As the latest data make clear, that is occuring. In the year to November of last year euro-zone exports were up 8% relative to the same period in 2011 while imports rose just 2%. The euro area's surpluses with Britain and America increased by nearly €13 billion and €14 billion, respectively, in that time, and its deficits with China and Japan dropped by €10 billion and €8 billion, respectively. But these figures, while directionally appropriate, are tiny relative to the output boost needed around the periphery. And neither is it clear that much of the gains are occuring around the periphery. Greece, Spain, and Portugal were running smaller trade deficits last year than in 2011, but not by that much—gaps shrank roughly €6 billion, €12 billion, and €5 billion, respectively. Meanwhile, Germany's surplus expanded by €19 billion.
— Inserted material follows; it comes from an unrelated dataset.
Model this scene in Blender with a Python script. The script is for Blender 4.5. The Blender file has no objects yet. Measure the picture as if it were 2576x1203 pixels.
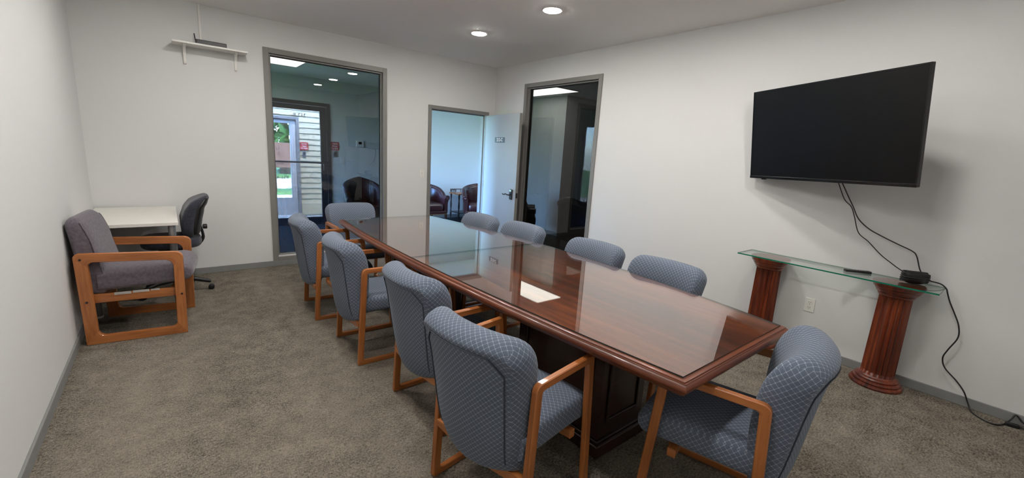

Given this incredibly slow progress it isn't in the least surprising that peripheral countries remained mired in deep recession late last year while unemployment continued to rise. And while it is good news that Germany's export machine slowed a bit late last year, it is distressing that this slowdown led to an overall contraction in the German economy in the fourth quarter as German domestic demand failed to pick up the slack. That's very bad news; German consumers need to be gobbling up exports from the south.
It's nice that financial markets are much calmer, now, than they have been for much of the past three years. But the euro area's progress is occuring far too slowly. The periphery needs a return to growth and falling unemployment to secure the end of the crisis. The piddly surpluses now generated by the euro area as a whole simply aren't sufficient to get the job done.